Uma situação real, no que tem de intenção, me fez pensar e acolher a mensagem do Papa Francisco que reflete, na verdade, as intenções do próprio Cristo em termos de uma acolhida misericordiosa: depois de viver quinze anos com uma companheira, num relacionamento estável, M.L perdeu a companheira num acidente automobilístico ficando ela mesma lesionada em uma de suas vértebras, impedida de movimentar-se em seus membros inferiores. A três anos as duas cuidavam de uma criança em processo de adoção. Ao tentar fazer uso dos bens que a companheira havia herdado de sua família e agora deixava, bens que ela mesa também ajudou a expandir, foi-lhe negado com a justificativa que não teria direito algum nos bens. Os familiares da companheira reivindicaram o direito aos bens sem levar em conta a situação atual de M. L. ou a intenção da que havia falecido. Pergunto: exigir algum direito para M. L, na ordem do direito, ou seja, de nossa civilidade, seria trair o Evangelho? Tornar-nos-íamos hereges? Parece que é a essa possibilidade de garantia de direitos que o Papa se referiu quando propôs que a sociedade precisa resguardar tais pessoas a fim de não ficarem expostas a injustiças e preconceitos descabidos.
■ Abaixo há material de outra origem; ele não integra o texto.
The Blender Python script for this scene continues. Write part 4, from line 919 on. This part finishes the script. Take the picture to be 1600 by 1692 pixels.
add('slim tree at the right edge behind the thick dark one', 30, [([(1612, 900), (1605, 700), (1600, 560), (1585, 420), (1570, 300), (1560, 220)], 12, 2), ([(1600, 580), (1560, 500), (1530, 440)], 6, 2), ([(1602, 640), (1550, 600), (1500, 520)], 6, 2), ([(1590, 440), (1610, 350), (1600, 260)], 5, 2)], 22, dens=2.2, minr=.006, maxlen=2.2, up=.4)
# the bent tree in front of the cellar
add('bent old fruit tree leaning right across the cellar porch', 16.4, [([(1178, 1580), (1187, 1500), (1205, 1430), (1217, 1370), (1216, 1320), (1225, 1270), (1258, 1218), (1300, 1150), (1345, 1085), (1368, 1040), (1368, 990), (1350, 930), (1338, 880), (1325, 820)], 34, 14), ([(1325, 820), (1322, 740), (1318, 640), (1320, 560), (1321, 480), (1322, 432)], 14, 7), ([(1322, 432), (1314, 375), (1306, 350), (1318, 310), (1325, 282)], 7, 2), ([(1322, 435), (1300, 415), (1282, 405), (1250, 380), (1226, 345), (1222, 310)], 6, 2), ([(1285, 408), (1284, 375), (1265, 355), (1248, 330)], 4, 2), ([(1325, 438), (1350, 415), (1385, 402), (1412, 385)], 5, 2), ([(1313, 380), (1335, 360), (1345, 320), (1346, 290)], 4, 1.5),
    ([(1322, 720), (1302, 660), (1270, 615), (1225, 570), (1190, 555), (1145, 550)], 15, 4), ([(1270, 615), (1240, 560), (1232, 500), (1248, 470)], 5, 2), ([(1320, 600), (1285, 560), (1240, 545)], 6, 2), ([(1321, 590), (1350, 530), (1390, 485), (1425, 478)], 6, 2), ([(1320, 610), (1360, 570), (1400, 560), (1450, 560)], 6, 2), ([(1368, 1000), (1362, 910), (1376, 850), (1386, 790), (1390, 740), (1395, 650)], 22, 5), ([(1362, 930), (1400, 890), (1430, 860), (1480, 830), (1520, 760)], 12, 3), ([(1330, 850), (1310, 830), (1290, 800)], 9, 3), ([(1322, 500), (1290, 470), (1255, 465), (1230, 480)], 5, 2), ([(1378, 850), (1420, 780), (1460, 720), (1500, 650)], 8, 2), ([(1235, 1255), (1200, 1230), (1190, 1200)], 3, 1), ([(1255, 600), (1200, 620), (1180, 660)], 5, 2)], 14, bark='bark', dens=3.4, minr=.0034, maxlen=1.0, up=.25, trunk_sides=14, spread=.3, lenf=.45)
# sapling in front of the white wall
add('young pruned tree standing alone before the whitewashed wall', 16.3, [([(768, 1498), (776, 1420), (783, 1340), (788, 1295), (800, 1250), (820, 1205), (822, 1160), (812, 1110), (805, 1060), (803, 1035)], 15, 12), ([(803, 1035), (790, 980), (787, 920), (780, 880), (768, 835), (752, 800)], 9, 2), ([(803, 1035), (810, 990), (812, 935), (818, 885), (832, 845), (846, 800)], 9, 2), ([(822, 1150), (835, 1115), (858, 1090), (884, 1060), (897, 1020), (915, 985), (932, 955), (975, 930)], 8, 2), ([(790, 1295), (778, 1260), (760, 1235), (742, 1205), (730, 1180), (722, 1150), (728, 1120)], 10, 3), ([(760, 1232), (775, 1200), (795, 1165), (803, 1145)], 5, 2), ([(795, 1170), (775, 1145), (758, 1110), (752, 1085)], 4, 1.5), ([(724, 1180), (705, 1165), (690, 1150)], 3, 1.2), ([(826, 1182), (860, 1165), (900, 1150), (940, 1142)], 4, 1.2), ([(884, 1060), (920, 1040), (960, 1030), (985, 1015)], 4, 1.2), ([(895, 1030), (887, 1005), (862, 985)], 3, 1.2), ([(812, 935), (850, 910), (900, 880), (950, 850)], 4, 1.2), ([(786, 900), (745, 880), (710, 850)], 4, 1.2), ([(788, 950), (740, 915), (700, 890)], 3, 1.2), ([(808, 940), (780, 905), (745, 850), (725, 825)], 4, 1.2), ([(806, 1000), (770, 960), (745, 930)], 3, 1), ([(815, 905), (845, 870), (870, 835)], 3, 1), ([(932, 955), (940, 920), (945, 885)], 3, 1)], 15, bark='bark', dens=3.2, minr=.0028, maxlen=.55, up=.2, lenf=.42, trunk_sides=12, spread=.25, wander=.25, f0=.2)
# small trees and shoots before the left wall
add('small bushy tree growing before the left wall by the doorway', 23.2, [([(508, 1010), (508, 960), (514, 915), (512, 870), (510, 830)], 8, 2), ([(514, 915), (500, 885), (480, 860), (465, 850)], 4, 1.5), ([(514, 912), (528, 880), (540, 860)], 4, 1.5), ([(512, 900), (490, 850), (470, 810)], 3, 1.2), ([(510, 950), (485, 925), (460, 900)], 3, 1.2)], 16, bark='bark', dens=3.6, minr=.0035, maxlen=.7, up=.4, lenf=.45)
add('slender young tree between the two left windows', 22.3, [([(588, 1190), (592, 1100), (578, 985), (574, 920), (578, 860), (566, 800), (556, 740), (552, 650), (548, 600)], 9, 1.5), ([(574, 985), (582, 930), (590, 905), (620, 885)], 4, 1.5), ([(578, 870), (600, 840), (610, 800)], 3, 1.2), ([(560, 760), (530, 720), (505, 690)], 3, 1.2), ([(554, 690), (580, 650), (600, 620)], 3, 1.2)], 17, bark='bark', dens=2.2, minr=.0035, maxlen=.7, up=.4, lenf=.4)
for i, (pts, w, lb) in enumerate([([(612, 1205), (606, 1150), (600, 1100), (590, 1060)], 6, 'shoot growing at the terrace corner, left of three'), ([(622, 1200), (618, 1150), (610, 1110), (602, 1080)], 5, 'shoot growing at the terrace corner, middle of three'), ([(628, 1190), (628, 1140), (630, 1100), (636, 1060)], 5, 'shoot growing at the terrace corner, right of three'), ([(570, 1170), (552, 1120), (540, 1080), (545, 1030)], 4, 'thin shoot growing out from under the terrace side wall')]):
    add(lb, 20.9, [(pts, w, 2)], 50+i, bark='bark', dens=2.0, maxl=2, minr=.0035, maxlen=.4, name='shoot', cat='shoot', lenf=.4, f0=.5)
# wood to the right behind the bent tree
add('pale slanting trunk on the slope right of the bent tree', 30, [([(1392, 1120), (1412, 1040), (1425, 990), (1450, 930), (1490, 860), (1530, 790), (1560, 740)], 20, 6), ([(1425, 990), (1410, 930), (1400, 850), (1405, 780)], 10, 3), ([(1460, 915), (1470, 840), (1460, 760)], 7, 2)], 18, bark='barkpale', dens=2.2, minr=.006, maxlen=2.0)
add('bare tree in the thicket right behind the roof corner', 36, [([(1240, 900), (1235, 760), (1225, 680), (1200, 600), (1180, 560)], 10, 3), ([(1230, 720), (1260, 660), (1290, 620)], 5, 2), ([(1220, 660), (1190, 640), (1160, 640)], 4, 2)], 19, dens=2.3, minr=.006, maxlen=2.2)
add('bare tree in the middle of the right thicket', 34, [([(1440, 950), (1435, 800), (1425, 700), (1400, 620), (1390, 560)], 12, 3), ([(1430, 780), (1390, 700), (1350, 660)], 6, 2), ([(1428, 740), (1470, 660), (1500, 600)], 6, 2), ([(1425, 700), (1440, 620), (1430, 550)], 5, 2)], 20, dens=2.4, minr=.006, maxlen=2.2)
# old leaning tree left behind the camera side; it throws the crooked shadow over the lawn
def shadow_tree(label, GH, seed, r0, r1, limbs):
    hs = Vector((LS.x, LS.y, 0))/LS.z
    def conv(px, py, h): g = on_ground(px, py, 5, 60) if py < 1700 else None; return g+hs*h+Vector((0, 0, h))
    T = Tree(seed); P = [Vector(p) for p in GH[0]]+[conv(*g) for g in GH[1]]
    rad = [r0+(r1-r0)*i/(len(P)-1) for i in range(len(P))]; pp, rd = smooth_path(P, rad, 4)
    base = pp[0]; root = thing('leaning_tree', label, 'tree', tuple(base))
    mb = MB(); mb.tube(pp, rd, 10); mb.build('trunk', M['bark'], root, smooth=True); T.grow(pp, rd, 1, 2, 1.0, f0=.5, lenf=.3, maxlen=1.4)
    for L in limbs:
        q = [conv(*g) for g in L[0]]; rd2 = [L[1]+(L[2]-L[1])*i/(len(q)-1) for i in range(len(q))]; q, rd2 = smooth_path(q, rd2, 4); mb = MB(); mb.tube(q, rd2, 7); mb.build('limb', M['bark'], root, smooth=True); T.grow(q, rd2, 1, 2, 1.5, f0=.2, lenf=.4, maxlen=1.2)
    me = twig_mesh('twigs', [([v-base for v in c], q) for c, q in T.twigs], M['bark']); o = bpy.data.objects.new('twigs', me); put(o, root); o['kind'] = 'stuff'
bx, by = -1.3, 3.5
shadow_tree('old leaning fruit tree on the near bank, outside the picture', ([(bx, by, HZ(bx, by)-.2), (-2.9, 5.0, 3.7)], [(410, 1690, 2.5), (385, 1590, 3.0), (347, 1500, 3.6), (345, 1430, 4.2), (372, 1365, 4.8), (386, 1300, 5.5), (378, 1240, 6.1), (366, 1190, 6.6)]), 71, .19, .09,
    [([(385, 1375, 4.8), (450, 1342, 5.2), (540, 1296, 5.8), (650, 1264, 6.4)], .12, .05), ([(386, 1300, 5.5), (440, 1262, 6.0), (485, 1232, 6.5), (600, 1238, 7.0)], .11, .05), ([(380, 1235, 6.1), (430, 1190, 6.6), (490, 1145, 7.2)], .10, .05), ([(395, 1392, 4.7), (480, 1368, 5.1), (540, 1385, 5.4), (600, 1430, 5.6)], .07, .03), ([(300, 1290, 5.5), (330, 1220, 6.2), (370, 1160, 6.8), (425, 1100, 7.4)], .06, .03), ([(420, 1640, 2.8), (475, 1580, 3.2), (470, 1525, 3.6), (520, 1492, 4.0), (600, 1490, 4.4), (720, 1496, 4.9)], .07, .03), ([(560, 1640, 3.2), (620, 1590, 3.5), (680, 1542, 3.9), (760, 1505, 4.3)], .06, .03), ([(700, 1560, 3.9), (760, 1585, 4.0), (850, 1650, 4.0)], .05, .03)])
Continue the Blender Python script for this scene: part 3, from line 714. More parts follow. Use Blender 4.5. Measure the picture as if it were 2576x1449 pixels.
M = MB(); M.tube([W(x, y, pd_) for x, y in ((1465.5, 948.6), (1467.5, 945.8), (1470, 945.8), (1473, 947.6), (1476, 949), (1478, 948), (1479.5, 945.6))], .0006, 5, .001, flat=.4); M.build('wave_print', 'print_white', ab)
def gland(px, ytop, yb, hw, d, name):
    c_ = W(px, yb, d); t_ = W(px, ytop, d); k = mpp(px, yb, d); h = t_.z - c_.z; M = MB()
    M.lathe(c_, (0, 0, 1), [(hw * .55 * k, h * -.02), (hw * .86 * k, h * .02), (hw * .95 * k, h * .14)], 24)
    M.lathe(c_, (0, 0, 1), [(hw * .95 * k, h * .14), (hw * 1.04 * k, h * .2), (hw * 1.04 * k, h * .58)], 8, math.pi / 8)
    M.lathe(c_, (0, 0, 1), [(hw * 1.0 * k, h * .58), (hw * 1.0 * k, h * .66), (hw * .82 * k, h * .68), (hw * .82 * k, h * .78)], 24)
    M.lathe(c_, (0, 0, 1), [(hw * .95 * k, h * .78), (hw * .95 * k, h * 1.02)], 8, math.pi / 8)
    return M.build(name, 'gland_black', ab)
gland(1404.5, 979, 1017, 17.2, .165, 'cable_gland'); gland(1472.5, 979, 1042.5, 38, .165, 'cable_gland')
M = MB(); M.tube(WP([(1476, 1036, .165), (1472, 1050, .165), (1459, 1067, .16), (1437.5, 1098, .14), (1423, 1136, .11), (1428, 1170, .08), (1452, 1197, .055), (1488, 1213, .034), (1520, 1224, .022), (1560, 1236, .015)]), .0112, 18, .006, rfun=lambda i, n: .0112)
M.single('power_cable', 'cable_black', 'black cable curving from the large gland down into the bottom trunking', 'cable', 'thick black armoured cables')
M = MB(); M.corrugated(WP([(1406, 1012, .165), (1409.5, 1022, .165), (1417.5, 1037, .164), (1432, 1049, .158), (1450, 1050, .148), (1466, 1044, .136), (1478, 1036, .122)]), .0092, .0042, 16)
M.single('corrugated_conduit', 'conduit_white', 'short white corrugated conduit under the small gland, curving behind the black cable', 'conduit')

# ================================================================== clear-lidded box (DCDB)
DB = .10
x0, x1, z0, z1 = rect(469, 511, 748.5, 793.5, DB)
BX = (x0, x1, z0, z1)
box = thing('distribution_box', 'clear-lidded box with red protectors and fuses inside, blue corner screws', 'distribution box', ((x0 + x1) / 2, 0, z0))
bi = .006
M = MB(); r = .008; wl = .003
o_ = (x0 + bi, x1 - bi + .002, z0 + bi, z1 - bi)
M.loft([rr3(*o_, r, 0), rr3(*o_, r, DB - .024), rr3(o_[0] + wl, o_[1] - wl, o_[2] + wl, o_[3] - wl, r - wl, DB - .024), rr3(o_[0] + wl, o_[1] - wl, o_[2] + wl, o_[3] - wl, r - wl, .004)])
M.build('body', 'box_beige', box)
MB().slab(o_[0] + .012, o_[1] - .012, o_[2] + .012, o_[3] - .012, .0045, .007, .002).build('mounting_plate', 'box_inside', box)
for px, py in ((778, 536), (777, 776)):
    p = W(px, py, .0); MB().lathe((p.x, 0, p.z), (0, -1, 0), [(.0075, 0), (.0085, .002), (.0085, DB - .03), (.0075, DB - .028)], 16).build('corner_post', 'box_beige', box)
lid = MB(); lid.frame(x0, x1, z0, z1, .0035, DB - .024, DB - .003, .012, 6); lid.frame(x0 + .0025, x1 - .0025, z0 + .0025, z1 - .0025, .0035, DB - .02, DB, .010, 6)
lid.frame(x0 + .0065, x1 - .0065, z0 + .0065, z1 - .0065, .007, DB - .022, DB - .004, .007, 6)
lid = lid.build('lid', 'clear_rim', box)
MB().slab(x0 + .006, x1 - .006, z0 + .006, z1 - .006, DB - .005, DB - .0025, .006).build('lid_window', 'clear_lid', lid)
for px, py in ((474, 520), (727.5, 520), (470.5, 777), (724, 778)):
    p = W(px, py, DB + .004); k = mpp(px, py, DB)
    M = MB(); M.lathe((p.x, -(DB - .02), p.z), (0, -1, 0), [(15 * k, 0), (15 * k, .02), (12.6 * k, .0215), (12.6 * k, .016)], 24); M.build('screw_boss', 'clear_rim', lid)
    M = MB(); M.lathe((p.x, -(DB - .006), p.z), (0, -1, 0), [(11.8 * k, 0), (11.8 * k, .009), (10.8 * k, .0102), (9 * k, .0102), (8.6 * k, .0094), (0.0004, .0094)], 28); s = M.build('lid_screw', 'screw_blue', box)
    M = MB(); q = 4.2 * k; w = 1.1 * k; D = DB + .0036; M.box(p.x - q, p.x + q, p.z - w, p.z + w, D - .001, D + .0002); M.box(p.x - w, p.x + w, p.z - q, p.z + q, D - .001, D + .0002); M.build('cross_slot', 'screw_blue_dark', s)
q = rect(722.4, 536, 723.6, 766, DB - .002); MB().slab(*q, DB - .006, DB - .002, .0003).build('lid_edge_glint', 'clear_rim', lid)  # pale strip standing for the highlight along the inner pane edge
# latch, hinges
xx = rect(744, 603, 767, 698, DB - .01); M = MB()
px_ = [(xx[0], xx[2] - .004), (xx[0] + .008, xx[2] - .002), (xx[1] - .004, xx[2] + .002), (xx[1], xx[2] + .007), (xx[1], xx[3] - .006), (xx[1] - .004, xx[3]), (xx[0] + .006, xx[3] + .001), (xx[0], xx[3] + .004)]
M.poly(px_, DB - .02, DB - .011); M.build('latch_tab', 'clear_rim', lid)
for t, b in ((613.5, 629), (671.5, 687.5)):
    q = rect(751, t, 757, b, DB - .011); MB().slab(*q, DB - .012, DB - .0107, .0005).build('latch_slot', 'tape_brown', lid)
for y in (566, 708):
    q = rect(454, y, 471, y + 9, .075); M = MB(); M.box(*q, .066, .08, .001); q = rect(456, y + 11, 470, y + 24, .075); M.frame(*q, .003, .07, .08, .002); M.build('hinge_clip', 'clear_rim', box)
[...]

Não estaria aqui a possibilidade de expressarmos o quanto, na prática da civilidade, amar ao pecador, não obstante repudiando o seu pecado, é expressão de misericórdia? Estaríamos dispostos, ao menos a dialogar, ou estaremos obrigados em sã consciência a concluir com o Apóstolo: Para onde iremos, Senhor? Só tu tens palavras de vida eterna”! (João 6, 68).